When Ralph Castelli Jr. is negotiating with people, he wants them to think the outcome was their idea, when actually it was what he had in mind all along.

To achieve this, the chairman, president and CEO of the 100-employee Kemp Klein Law Firm tries to keep his ego in check and then simply listens.

“Oftentimes, you get resistance on a given point, but if you come at it at a slightly different direction, you can let them declare victory,” he says. “Yet, you have achieved the result you want, either internally or for your client.”

Smart Business spoke with Castelli Jr. about how to deal with people and how to find the right people for the job.

Q. What are the keys to being a good leader?

Leading by example is important. Staying on message is important. I have two leadership roles I’ve been in for quite some time. I’m the CEO of this law firm, and I am the mayor of a small city [Pleasant Ridge]. In each case, what I try to do is get the right people in the right places and give them the tools to perform and then let them do their jobs.

At the same time, especially within the law firm environment, I try to set a good example as far as what we expect from our attorneys at all levels and don’t typically ask people to do things that I wouldn’t do or haven’t done.

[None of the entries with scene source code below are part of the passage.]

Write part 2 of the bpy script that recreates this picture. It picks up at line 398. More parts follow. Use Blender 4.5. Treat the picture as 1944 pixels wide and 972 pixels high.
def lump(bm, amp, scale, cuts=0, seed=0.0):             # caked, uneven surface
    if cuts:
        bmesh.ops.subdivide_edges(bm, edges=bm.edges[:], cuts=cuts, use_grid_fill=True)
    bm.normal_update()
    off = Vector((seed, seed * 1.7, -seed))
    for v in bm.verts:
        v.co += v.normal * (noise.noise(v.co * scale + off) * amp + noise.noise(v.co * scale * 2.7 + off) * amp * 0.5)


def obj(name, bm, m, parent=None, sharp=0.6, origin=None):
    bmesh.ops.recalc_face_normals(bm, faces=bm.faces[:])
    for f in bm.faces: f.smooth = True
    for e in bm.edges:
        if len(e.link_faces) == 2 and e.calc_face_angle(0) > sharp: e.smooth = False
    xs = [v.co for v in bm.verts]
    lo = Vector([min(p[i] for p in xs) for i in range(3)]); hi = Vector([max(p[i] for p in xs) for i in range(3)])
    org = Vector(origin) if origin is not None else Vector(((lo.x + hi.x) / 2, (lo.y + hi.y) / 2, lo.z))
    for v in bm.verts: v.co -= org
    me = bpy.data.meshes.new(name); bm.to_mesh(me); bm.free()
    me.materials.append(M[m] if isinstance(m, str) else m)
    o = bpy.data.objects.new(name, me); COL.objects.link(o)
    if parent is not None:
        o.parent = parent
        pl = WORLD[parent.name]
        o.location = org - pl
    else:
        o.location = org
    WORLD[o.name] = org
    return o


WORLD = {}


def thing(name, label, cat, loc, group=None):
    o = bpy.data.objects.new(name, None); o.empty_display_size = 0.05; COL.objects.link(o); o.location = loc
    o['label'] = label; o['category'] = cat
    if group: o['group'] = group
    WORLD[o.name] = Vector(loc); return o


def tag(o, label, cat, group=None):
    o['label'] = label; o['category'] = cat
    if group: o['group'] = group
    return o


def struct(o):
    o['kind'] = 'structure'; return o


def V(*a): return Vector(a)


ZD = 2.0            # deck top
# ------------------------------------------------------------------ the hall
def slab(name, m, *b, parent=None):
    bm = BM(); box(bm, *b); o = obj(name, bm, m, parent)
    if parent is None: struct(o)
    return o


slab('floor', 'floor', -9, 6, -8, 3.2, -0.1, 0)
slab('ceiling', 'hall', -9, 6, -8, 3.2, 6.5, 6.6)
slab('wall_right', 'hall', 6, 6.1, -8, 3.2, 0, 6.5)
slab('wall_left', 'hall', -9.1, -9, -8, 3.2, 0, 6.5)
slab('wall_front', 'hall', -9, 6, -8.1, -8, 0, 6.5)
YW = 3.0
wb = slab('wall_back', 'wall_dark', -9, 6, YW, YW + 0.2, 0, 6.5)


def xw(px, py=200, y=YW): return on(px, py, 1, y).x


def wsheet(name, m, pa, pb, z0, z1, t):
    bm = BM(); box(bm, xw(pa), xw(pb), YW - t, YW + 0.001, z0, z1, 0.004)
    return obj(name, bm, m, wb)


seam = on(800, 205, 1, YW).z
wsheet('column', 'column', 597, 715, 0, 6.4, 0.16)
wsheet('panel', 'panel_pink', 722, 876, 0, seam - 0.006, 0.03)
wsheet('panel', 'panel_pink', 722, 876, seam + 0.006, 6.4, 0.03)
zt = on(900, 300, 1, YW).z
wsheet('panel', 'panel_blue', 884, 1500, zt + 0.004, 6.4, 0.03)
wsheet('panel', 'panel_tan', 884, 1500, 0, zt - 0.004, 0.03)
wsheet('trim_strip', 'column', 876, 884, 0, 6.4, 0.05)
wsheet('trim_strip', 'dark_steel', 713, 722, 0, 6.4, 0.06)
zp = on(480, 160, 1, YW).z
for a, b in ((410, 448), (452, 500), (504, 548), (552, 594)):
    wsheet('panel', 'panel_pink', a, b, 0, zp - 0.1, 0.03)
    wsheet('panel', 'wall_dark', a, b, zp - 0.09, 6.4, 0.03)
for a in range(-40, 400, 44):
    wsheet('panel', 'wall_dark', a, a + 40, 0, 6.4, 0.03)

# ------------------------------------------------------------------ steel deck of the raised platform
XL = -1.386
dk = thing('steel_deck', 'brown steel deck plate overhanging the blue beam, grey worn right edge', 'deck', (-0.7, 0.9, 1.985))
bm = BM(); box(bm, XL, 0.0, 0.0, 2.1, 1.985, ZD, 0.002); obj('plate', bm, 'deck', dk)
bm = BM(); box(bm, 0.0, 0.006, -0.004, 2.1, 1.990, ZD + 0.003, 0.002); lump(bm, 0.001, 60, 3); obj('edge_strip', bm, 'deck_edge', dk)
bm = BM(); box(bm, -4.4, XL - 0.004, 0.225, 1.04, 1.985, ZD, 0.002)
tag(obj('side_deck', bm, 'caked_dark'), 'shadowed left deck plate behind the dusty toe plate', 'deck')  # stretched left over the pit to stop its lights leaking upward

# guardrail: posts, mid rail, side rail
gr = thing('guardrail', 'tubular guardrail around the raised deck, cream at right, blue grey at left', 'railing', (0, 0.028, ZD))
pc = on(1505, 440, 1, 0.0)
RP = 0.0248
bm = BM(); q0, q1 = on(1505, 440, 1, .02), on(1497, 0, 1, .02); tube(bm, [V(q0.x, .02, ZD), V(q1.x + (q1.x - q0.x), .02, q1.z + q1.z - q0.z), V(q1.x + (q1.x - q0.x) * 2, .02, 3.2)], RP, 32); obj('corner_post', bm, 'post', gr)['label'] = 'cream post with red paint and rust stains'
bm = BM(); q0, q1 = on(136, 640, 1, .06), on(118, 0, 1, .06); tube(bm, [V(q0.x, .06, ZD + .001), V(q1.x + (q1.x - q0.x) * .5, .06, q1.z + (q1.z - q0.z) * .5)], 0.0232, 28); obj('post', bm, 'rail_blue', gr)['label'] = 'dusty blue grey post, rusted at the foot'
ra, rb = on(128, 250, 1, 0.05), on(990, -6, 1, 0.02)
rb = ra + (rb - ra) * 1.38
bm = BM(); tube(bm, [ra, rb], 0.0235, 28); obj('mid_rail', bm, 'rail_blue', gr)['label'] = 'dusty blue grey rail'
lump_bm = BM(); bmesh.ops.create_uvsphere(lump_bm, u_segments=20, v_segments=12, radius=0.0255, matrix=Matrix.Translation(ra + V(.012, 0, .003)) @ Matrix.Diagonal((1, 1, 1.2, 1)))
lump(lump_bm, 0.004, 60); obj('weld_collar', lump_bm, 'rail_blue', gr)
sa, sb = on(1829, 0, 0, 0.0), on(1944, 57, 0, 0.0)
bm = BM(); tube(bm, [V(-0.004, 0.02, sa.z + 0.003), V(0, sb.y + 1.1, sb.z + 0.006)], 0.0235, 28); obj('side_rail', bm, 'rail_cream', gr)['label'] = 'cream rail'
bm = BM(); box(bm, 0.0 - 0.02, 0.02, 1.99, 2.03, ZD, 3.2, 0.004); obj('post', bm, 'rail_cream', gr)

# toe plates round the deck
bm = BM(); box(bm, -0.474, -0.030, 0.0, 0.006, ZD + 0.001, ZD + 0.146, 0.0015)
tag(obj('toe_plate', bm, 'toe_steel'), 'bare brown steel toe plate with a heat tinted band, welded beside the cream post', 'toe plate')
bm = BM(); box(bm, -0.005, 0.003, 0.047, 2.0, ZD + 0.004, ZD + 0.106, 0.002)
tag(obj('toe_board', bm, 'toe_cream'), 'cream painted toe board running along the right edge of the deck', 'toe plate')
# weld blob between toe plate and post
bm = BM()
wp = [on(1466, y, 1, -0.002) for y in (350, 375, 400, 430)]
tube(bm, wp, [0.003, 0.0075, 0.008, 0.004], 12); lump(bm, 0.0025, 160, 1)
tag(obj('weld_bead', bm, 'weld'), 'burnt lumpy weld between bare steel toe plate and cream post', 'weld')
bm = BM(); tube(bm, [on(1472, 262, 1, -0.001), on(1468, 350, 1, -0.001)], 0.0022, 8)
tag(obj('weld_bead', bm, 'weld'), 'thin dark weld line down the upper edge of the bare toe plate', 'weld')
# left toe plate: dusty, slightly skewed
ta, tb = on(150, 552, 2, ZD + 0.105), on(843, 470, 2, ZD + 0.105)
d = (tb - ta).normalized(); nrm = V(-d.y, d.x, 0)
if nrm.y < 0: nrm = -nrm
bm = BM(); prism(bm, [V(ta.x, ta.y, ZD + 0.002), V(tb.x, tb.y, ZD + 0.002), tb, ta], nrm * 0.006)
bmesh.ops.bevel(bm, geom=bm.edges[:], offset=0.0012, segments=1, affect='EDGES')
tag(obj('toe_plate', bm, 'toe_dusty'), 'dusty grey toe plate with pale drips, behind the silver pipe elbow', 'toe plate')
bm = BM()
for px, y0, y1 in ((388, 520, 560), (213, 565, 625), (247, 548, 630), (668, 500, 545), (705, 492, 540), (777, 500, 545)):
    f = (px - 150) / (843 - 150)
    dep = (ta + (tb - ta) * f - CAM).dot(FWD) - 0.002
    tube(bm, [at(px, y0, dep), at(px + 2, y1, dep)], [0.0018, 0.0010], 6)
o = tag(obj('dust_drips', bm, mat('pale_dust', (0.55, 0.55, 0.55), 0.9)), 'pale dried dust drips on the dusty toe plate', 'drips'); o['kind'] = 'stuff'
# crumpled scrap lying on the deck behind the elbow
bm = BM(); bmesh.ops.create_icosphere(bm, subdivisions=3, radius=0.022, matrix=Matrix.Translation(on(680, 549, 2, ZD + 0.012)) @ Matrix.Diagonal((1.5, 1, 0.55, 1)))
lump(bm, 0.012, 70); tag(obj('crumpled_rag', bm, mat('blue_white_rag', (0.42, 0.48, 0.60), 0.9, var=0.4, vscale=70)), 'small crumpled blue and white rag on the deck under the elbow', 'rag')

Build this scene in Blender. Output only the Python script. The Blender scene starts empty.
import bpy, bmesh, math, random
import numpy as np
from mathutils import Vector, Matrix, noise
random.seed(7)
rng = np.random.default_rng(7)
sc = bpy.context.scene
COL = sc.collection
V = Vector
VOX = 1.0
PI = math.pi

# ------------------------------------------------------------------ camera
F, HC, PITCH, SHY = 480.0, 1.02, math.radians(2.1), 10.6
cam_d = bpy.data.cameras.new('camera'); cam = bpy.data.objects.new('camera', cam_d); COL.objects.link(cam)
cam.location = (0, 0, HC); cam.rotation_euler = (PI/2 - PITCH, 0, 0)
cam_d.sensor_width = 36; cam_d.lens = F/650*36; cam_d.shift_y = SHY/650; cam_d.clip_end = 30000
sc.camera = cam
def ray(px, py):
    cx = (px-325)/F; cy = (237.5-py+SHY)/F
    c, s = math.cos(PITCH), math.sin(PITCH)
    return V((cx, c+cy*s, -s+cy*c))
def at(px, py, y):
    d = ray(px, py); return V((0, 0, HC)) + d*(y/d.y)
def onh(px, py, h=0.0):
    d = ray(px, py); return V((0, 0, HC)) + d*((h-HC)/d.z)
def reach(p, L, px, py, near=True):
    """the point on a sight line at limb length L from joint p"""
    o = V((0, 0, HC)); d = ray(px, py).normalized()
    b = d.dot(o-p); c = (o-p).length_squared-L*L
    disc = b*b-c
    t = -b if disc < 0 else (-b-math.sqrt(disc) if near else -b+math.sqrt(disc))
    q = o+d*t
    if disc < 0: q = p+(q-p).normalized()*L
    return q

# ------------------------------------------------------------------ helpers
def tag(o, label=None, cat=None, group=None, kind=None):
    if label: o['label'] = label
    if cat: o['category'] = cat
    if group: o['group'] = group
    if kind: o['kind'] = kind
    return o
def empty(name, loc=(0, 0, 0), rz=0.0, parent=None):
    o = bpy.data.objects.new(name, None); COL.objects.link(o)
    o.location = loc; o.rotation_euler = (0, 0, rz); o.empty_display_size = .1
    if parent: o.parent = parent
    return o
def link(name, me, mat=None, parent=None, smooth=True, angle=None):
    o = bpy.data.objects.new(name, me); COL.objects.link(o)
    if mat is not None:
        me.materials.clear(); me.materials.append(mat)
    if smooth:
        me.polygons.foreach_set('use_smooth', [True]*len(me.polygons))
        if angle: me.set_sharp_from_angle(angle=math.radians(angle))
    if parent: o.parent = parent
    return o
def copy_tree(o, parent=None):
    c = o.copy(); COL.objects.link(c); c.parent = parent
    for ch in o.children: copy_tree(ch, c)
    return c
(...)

In the same vein, the city life, we have a charter that says the city manager runs the city and the mayor is defined as being the CEO of the city with absolutely no administrative power whatsoever. The key is respecting that dichotomy and getting good people in as city managers.

Q. How do you find the right person for the job?

In a lot of the cases, where we’ve recruited people laterally has typically been in a situation where we already know or someone in the firm already knows the person, already worked in some professional relationship with the individual. So, we are not interviewing strangers, per se.

Quite frankly, you don’t always get it right. Nobody does. But a lot of times, people we are talking to are people who had their own firms or who we know of from either working with them or because we know CPAs who have worked with them or other professionals who can vouch for that.

But, for instance, in my case in coming here, my longtime partner and I had our own firm for six or seven years before joining Kemp Klein. A number of the people here who have come laterally have either been partners at other firms or had their own other firms.

There’s nothing, per se, wrong with an attorney who doesn’t have that mindset; they can be a very fine attorney. We just feel, in our environment, it works better if they think like owners and not employees.